The stock price is stagnant
For me, impatience is a greater sin than skittishness. If you’re concerned that the price “hasn’t moved” in a while and you’re not getting immediate results after buying the stock, you need to reconsider why you invested in the first place. If you invested at the right price with the intention of being a long term holder, then you may have to endure a couple of years of stagnation. You will be rewarded in due time, but getting bored and selling the stock is no way to profit for the long haul.
Friday, August 13, 2010
Net-Net Idea: Defense Industries International (DFNS)
Test #1: Does It Make Money?
Like I said before, this is a small company, but a profitable one nonetheless. Over the past five years, it's averaged only about $15 million in revenue and a couple million in net profits and free cash flow. The growth isn't really anything to write home about either. Over those five years, revenues have grown by a total of about 55%, but the last year has shown a slowdown, naturally due to the poor condition of the worldwide economy. Also, it doesn't seem like a lot of these revenues are recurring, and the company is fairly dependent on business from the Israeli military.

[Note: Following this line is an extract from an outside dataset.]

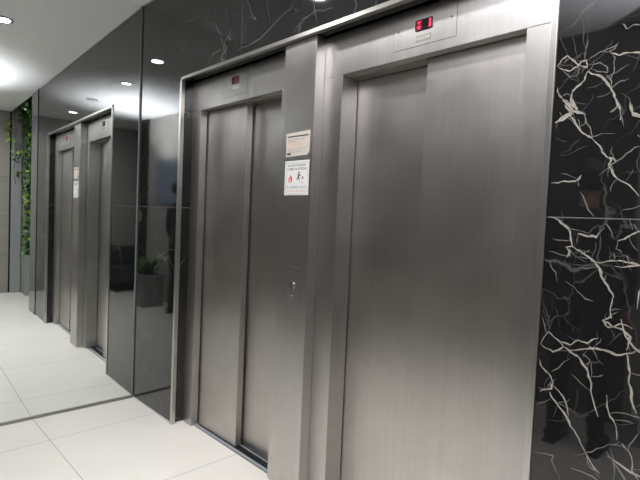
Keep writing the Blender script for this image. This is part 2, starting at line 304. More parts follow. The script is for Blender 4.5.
VEINS = [(3,[(2.86,1.835),(2.873,1.854),(2.886,1.86),(2.907,1.84),(2.921,1.825),(2.895,1.814),(2.874,1.823),(2.86,1.835)]),(3,[(2.921,1.825),(2.941,1.815),(2.937,1.837),(2.924,1.836),(2.921,1.825)]),(1,[(2.886,1.86),(2.874,1.889),(2.861,1.931)]),(1,[(2.917,1.838),(2.905,1.879),(2.894,1.923)]),(1,[(2.936,1.848),(2.925,1.902),(2.916,1.96)]),(2,[(2.937,1.837),(2.956,1.844),(2.983,1.855),(3.007,1.86),(3.016,1.866)]),(2,[(2.971,1.854),(2.99,1.847),(3.007,1.853),(3.013,1.862)]),(2,[(2.944,1.823),(2.973,1.824),(2.989,1.81),(2.993,1.792),(2.974,1.798),(2.951,1.81)]),(3,[(2.996,1.845),(3.02,1.833),(3.05,1.834),(3.078,1.824)]),(2,[(2.996,1.849),(3.009,1.829),(3.007,1.816),(3.01,1.796),(3.003,1.77),(2.99,1.786)]),(4,[(2.942,1.805),(2.968,1.79),(2.991,1.769),(3.005,1.746),(3.015,1.721),(3.028,1.693),(3.032,1.659)]),(2,[(2.99,1.786),(3.003,1.77),(3.008,1.749),(3.025,1.763),(3.045,1.766)]),(3,[(2.942,1.805),(2.937,1.782),(2.912,1.761),(2.903,1.741)]),(5,[(2.903,1.741),(2.912,1.715),(2.922,1.7)]),(2,[(2.922,1.7),(2.946,1.683)]),(2,[(2.922,1.819),(2.916,1.799),(2.897,1.796),(2.878,1.817)]),(1,[(2.882,1.813),(2.911,1.786),(2.928,1.776)]),(3,[(2.864,1.773),(2.868,1.754),(2.883,1.734),(2.898,1.724)]),(5,[(2.898,1.724),(2.906,1.702),(2.903,1.692),(2.873,1.677)]),(2,[(2.879,1.745),(2.893,1.75),(2.903,1.741)]),(2,[(3.029,1.699),(3.006,1.684)]),(2,[(3.025,1.912),(3.034,1.899),(3.048,1.907),(3.073,1.903)]),(1,[(3.032,1.936),(3.039,1.953),(3.035,1.974)]),(2,[(3.031,1.904),(3.021,1.916)]),(3,[(3.055,1.699),(3.059,1.676),(3.088,1.659)]),(1,[(3.072,1.928),(3.038,1.928)]),(1,[(2.861,1.708),(2.833,1.689)]),(5,[(2.888,1.719),(2.913,1.694),(2.903,1.688),(2.863,1.67)]),(4,[(2.88,1.734),(2.906,1.702),(2.923,1.693),(2.94,1.687)]),(2,[(2.94,1.687),(2.948,1.662),(2.962,1.633),(2.966,1.618)]),(4,[(2.903,1.688),(2.925,1.654),(2.95,1.627),(2.967,1.615)]),(3,[(2.967,1.615),(2.987,1.593),(2.994,1.575),(3.017,1.553),(3.012,1.54),(3.022,1.519),(3.053,1.491),(3.087,1.455)]),(2,[(2.924,1.675),(2.932,1.653),(2.945,1.659),(2.94,1.687)]),(1,[(2.934,1.618),(2.915,1.602),(2.909,1.588),(2.883,1.574)]),(1,[(2.955,1.595),(2.91,1.577),(2.883,1.574)]),(3,[(2.863,1.494),(2.901,1.499),(2.935,1.501),(2.944,1.515)]),(2,[(2.935,1.501),(2.939,1.483)]),(2,[(2.943,1.469),(2.958,1.441),(2.983,1.399)]),(2,[(2.989,1.513),(3.026,1.546),(3.051,1.568),(3.093,1.591)]),(3,[(3.013,1.561),(3.029,1.549)]),(2,[(3.016,1.715),(3.029,1.699),(3.033,1.672),(3.041,1.641)]),(2,[(3.006,1.682),(3.029,1.699)]),(4,[(3.052,1.703),(3.062,1.669),(3.089,1.649)]),(1,[(3.08,1.576),(3.086,1.517)]),(2,[(3.052,1.418),(3.102,1.432)]),(1,[(2.823,1.624),(2.866,1.627),(2.901,1.613)]),(3,[(2.865,1.396),(2.891,1.386),(2.909,1.369),(2.924,1.355),(2.928,1.33),(2.933,1.309)]),(2,[(2.88,1.393),(2.905,1.376),(2.927,1.359)]),(4,[(2.944,1.349),(2.97,1.343),(2.993,1.342),(3.001,1.355)]),(2,[(3.001,1.355),(3.013,1.369)]),(1,[(2.891,1.324),(2.918,1.329)]),(3,[(2.933,1.312),(2.916,1.308),(2.927,1.297),(2.918,1.279),(2.934,1.291)]),(4,[(2.933,1.312),(2.954,1.3),(2.974,1.287),(3.003,1.272),(3.048,1.281)]),(2,[(2.954,1.289),(2.979,1.305)]),(4,[(2.97,1.29),(2.991,1.275),(3.008,1.252),(3.022,1.219),(3.046,1.181)]),(1,[(2.912,1.26),(2.915,1.271)]),(1,[(2.916,1.264),(2.956,1.261),(2.988,1.267)]),(2,[(2.874,1.264),(2.882,1.242),(2.893,1.232),(2.897,1.207)]),(2,[(2.919,1.21),(2.947,1.195),(2.975,1.167),(2.997,1.164)]),(1,[(2.915,1.169),(2.933,1.146)]),(1,[(2.896,1.13),(2.913,1.074)]),(1,[(2.862,1.124),(2.878,1.082)]),(3,[(3.043,1.181),(3.039,1.146),(3.043,1.126),(3.022,1.115),(3.036,1.097),(3.065,1.113),(3.094,1.105)]),(4,[(3.048,1.281),(3.072,1.279),(3.112,1.271)]),(3,[(3.043,1.266),(3.112,1.281)]),(3,[(3.045,1.334),(3.062,1.341),(3.082,1.356),(3.106,1.367)]),(2,[(3.045,1.334),(3.043,1.313),(3.059,1.304)]),(2,[(3.038,1.303),(3.042,1.286)]),(2,[(3.015,1.38),(3.033,1.343)]),(2,[(3.071,1.392),(3.078,1.366)]),(2,[(3.071,1.299),(3.078,1.276)]),(3,[(2.862,1.016),(2.882,1.055),(2.911,1.036),(2.926,1.02),(2.899,0.999),(2.862,1.016)]),(3,[(2.911,1.036),(2.944,1.029),(2.965,1.048),(2.987,1.043),(3.015,1.063)]),(4,[(2.926,1.02),(2.945,1.01),(2.968,1.0),(2.991,0.973),(3.006,0.934),(3.028,0.847)]),(4,[(2.94,1.013),(3.0,1.032),(3.029,1.034),(3.062,1.027),(3.085,1.037),(3.125,1.064)]),(2,[(2.991,0.973),(2.998,0.998),(2.976,1.012)]),(3,[(2.857,0.974),(2.869,0.947),(2.894,0.928),(2.905,0.911)]),(4,[(2.905,0.911),(2.901,0.89),(2.857,0.868)]),(4,[(2.897,0.879),(2.918,0.851),(2.947,0.82),(2.977,0.777),(3.001,0.738)]),(3,[(3.001,0.738),(3.042,0.692)]),(3,[(2.905,0.901),(2.935,0.875),(2.952,0.822)]),(2,[(2.946,0.991),(2.92,0.96),(2.898,0.939)]),(2,[(3.005,0.953),(3.033,0.965)]),(4,[(3.085,1.037),(3.096,0.986),(3.103,0.934),(3.117,0.885)]),(2,[(3.096,0.986),(3.129,0.99)]),(4,[(3.024,1.116),(3.049,1.102),(3.073,1.098),(3.09,1.083),(3.084,1.046)]),(3,[(3.045,0.913),(3.051,0.873),(3.069,0.842),(3.076,0.799)]),(2,[(3.052,0.864),(3.136,0.877)]),(1,[(2.893,0.793),(2.948,0.816)]),(2,[(2.855,0.687),(2.894,0.692),(2.918,0.696),(2.914,0.68),(2.94,0.635)]),(2,[(2.976,0.719),(3.03,0.758),(3.084,0.797)]),(2,[(3.001,0.738),(3.016,0.701),(3.043,0.679)]),(2,[(3.061,0.775),(3.075,0.688)]),(3,[(3.088,0.794),(3.109,0.774),(3.115,0.732),(3.131,0.712)]),(2,[(3.104,0.782),(3.124,0.834)]),(2,[(3.069,0.851),(3.111,0.856)]),(2,[(1.202,2.24),(1.392,2.253),(1.499,2.293),(1.639,2.339),(1.647,2.355)]),(2,[(0.975,2.447),(1.037,2.358),(1.069,2.276),(1.045,2.23)]),(2,[(0.902,2.236),(0.972,2.275),(1.041,2.282)]),(1,[(1.052,2.545),(1.098,2.46),(1.089,2.389),(1.118,2.353),(1.2,2.276)]),(2,[(1.273,2.482),(1.314,2.402),(1.363,2.354),(1.291,2.394)]),(1,[(1.437,2.435),(1.472,2.32)]),(2,[(1.655,2.223),(1.719,2.268),(1.808,2.281),(1.91,2.264)]),(2,[(1.787,2.334),(1.82,2.224)]),(1,[(0.665,2.519),(0.792,2.542)]),(1,[(0.651,2.482),(0.677,2.329)]),(1,[(0.503,2.653),(0.542,2.592)]),(1,[(0.818,2.613),(0.852,2.557)]),(1,[(1.165,2.427),(1.309,2.471)]),(1,[(0.338,2.648),(0.476,2.7)]),(2,[(0.515,2.677),(0.557,2.584)]),(1,[(0.612,2.649),(0.653,2.548),(0.702,2.311)]),(2,[(0.584,2.531),(0.766,2.54)]),(1,[(0.18,2.306),(0.249,2.343)]),(1,[(0.064,2.275),(0.236,2.321)]),(1,[(0.508,2.387),(0.527,2.289)]),(2,[(0.569,2.397),(0.608,2.342)]),(1,[(0.402,2.253),(0.426,2.285)]),(1,[(0.825,2.611),(0.86,2.558)]),(1,[(0.178,2.571),(0.197,2.492)]),(1,[(0.624,2.265),(0.716,2.264)]),(1,[(0.368,2.381),(0.468,2.431)]),(2,[(-0.041,1.435),(0.114,1.483),(0.229,1.528)]),(1,[(0.202,1.952),(0.383,1.997)]),(1,[(0.228,1.542),(0.528,1.596)]),(1,[(0.157,1.108),(0.38,1.191)]),(2,[(0.316,1.035),(0.44,1.096),(0.558,1.118)]),(1,[(0.46,1.048),(0.535,0.958)]),(1,[(-0.016,1.032),(0.063,0.985)]),(2,[(0.329,0.223),(0.424,0.274),(0.53,0.283)]),(1,[(0.028,0.19),(0.09,0.219)]),(1,[(0.506,0.239),(0.499,0.138)])]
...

Test #2: Are The Assets Valuable?
In a word, yes. Defense Industries has about $14 million in current assets, half of which are cash or short term investments. It only has $4 million in inventory, which I highly doubt will become obsolete anytime soon. As far as liabilities, the company has about $5 million in total liabilities on its books, almost none of which is long term debt. In net-net terms, this leaves a net current asset value of anywhere between $6 million and $8 million, depending on how conservatively you want to value the assets.
Test #3: Is It On Sale?
As of recently, Defense Industries International has a market cap of under $3.4 million ($0.12 share price). With about $7 million in net current assets, a million in earnings, and some extra PP&E that wasn't included in the net asset calculation, it looks like this could be a steal.
Conclusion
Of course, rarely is a net-net a complete slam dunk. There are clearly huge risks with a stock like Defense Industries, even if it does look like a bargain from the financial statements. First and foremost, it is a miniscule company that is up against much larger competitors that sell the same if not superior quality products. Its revenue base is diverse, but that does not mean it is particularly strong. This could mean that the slim profits could quickly turn to losses, eroding those valuable cash reserves. Furthermore, the stock trades very thinly and has lately been in a very tight range. Shares might only change hands once or twice every other day. Additionally (and probably most troubling to outside investors), the chairman owns about 70% of the stock, so the company is essentially at her mercy.
However, I think that the company does have a potential catalyst. I believe that the fact that it is in Israel and sells to the military there offers some upside potential considering the country is seemingly in a perpetual state of war. This might not mean much, but I certainly believe this fact coupled with the enticing valuation warrants some additional research on Defense Industries International.